Below is a listing. Quote from it, exactly, the lines from the one containing "Keep writing the" down to the one containing "skirt('baseboard_left.001', XW, XW", both ends included, and nothing else.

— start —

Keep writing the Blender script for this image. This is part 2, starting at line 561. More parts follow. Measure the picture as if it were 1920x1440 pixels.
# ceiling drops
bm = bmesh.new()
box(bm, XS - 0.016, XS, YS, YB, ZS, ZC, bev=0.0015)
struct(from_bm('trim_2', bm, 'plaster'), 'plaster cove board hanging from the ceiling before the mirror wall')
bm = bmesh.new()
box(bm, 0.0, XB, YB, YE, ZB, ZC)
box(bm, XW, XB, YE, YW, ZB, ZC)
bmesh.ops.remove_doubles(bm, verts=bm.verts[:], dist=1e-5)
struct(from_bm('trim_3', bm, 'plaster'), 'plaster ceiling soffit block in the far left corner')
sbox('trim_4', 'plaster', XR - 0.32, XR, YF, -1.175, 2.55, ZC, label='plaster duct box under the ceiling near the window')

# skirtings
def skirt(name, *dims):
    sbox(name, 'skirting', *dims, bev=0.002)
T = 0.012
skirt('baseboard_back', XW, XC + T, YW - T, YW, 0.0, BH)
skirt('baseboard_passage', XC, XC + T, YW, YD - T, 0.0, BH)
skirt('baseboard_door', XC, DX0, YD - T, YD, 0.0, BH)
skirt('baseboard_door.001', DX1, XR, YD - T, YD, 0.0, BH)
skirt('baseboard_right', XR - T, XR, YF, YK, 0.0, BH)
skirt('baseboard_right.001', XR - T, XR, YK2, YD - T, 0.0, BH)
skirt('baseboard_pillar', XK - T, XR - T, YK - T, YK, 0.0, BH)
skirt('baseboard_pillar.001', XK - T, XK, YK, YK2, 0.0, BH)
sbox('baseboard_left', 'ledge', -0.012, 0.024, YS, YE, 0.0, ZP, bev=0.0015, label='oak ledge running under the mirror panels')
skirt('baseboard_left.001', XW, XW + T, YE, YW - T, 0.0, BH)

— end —
— start —

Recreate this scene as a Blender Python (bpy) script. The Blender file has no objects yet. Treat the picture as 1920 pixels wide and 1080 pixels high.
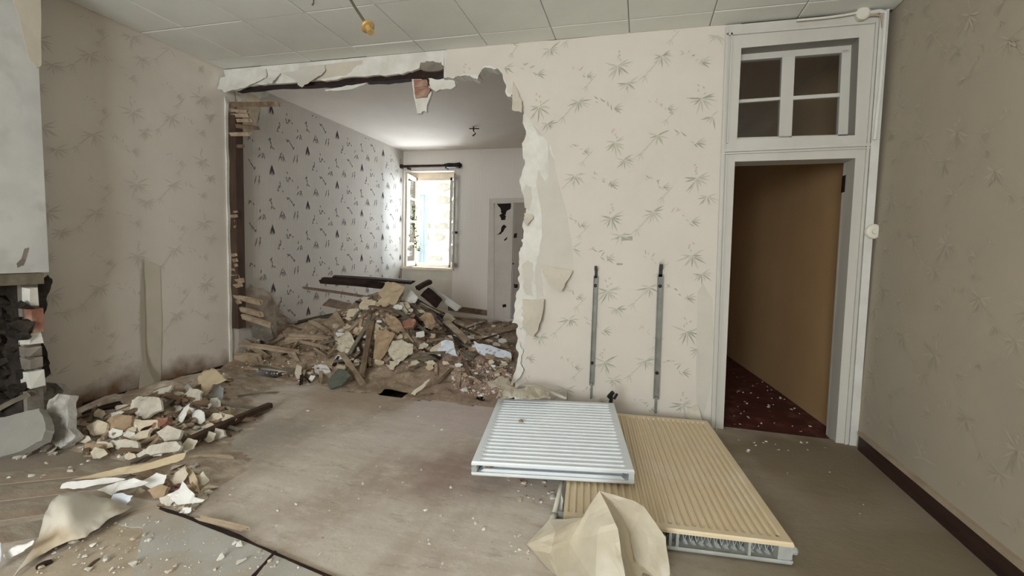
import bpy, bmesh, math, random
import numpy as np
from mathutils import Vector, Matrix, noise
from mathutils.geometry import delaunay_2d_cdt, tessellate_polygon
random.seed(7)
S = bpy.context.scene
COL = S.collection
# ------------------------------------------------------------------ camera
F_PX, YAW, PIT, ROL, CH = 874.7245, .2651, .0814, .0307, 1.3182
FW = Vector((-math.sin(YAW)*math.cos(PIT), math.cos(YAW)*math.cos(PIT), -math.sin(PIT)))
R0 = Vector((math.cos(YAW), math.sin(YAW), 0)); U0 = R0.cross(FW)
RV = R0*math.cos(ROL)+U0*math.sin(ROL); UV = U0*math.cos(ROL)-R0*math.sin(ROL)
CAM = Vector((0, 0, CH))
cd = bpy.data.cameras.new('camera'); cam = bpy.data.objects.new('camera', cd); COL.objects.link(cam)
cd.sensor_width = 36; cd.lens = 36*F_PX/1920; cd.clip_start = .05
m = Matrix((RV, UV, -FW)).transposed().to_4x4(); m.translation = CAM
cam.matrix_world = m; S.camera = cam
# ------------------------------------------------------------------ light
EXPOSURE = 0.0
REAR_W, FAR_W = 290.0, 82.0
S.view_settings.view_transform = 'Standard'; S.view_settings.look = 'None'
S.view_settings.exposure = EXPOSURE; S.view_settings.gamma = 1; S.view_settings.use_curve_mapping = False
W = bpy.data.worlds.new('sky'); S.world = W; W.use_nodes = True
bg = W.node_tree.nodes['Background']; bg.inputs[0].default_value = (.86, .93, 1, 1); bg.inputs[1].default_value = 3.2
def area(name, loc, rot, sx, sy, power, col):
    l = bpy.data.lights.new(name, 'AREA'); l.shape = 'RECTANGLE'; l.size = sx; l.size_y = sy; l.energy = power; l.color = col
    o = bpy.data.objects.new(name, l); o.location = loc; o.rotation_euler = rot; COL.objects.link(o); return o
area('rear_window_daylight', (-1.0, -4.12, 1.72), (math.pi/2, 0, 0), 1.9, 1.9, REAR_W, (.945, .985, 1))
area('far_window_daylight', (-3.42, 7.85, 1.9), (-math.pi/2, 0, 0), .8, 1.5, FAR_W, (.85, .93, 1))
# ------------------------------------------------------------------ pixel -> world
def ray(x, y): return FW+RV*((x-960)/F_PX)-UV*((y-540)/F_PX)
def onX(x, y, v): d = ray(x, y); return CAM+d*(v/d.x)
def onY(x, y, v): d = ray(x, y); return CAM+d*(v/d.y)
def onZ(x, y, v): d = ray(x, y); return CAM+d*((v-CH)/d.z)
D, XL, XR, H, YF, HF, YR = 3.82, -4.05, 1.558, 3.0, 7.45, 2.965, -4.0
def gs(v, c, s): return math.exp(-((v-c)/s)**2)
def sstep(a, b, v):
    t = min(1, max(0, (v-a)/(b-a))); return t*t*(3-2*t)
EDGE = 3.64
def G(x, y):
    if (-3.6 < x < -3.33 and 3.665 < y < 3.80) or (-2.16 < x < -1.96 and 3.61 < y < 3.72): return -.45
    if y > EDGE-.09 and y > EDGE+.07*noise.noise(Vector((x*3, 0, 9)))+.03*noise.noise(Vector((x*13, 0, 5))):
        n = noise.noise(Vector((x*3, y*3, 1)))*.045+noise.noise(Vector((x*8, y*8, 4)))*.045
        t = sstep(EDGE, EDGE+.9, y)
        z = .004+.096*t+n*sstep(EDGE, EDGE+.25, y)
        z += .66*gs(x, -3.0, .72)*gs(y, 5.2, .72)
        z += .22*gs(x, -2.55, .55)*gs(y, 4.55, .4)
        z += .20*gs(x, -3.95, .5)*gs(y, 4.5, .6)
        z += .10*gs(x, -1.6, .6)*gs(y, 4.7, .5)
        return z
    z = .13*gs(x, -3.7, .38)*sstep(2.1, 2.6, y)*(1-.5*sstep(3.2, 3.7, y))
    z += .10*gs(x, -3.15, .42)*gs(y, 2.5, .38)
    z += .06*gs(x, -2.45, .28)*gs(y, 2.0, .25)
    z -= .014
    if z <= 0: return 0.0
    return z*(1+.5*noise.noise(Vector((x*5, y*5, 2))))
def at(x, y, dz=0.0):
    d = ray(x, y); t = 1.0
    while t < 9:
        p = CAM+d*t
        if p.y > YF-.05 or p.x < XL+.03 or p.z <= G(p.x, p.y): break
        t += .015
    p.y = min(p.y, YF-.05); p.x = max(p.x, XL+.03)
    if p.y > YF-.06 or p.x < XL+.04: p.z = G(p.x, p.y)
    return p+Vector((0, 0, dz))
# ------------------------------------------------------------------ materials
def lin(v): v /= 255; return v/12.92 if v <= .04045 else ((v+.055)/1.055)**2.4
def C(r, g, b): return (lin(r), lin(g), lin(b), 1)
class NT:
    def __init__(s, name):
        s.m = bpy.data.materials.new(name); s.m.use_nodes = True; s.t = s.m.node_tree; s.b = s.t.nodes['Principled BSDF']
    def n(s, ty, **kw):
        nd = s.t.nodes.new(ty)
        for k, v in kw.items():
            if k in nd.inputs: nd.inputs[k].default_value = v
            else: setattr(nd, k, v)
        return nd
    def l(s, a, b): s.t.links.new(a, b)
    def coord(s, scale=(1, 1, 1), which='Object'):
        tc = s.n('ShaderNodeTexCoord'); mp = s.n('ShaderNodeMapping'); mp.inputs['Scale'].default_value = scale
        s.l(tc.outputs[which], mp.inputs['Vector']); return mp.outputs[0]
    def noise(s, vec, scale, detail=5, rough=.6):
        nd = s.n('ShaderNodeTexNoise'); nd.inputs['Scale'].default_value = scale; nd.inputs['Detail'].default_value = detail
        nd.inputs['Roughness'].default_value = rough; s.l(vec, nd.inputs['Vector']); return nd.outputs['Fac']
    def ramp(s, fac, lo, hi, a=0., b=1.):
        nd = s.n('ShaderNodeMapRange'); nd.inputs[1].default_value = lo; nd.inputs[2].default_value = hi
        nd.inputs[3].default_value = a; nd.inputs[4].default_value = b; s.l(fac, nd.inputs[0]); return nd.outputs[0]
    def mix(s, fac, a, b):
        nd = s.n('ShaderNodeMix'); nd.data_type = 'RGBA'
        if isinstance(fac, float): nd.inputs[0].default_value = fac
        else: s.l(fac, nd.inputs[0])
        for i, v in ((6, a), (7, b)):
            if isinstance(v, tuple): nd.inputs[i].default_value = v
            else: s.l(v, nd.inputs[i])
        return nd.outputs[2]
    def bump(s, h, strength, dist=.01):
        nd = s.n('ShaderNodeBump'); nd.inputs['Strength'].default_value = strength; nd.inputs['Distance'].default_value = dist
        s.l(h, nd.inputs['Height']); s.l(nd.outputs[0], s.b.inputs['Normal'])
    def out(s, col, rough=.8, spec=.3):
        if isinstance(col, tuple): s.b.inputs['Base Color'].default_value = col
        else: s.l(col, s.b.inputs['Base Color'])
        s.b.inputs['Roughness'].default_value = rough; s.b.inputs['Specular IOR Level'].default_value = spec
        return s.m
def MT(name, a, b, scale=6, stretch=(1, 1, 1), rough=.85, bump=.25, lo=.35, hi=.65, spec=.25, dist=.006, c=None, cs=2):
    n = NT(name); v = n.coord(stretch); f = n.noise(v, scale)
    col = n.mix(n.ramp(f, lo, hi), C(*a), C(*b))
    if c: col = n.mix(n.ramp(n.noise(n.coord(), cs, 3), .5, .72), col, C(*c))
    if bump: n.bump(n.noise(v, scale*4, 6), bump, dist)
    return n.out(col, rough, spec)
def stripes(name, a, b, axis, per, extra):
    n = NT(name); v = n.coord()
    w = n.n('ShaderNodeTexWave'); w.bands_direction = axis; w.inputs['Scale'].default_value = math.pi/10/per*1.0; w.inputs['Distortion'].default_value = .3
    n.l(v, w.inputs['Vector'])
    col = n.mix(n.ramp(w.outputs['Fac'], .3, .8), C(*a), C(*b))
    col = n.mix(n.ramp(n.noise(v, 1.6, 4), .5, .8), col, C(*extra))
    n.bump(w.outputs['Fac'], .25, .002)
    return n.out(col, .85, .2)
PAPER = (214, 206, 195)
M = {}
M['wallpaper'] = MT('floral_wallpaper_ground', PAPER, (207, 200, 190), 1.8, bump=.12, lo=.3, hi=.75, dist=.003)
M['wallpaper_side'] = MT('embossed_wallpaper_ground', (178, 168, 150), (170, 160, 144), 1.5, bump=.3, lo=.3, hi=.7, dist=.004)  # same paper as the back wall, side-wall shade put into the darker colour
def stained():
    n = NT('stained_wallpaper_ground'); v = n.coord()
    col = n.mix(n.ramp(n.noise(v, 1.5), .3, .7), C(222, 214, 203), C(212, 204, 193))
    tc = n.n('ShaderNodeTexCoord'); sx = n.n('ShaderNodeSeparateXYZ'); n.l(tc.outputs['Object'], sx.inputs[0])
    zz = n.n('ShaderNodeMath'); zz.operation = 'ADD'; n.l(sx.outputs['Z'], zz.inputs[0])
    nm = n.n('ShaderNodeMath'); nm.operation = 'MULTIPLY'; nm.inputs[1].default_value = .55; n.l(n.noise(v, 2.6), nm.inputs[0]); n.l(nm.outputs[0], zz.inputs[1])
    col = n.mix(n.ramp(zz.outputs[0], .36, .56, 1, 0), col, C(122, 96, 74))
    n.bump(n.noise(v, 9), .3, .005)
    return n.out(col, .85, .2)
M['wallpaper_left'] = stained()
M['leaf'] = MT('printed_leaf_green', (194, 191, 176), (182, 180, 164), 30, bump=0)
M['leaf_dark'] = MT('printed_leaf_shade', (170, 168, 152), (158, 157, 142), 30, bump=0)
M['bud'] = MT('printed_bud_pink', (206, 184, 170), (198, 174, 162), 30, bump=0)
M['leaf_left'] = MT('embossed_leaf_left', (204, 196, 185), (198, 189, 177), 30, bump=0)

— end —

### The result
Keep writing the Blender script for this image. This is part 2, starting at line 561. More parts follow. Measure the picture as if it were 1920x1440 pixels.
# ceiling drops
bm = bmesh.new()
box(bm, XS - 0.016, XS, YS, YB, ZS, ZC, bev=0.0015)
struct(from_bm('trim_2', bm, 'plaster'), 'plaster cove board hanging from the ceiling before the mirror wall')
bm = bmesh.new()
box(bm, 0.0, XB, YB, YE, ZB, ZC)
box(bm, XW, XB, YE, YW, ZB, ZC)
bmesh.ops.remove_doubles(bm, verts=bm.verts[:], dist=1e-5)
struct(from_bm('trim_3', bm, 'plaster'), 'plaster ceiling soffit block in the far left corner')
sbox('trim_4', 'plaster', XR - 0.32, XR, YF, -1.175, 2.55, ZC, label='plaster duct box under the ceiling near the window')

# skirtings
def skirt(name, *dims):
    sbox(name, 'skirting', *dims, bev=0.002)
T = 0.012
skirt('baseboard_back', XW, XC + T, YW - T, YW, 0.0, BH)
skirt('baseboard_passage', XC, XC + T, YW, YD - T, 0.0, BH)
skirt('baseboard_door', XC, DX0, YD - T, YD, 0.0, BH)
skirt('baseboard_door.001', DX1, XR, YD - T, YD, 0.0, BH)
skirt('baseboard_right', XR - T, XR, YF, YK, 0.0, BH)
skirt('baseboard_right.001', XR - T, XR, YK2, YD - T, 0.0, BH)
skirt('baseboard_pillar', XK - T, XR - T, YK - T, YK, 0.0, BH)
skirt('baseboard_pillar.001', XK - T, XK, YK, YK2, 0.0, BH)
sbox('baseboard_left', 'ledge', -0.012, 0.024, YS, YE, 0.0, ZP, bev=0.0015, label='oak ledge running under the mirror panels')
skirt('baseboard_left.001', XW, XW + T, YE, YW - T, 0.0, BH)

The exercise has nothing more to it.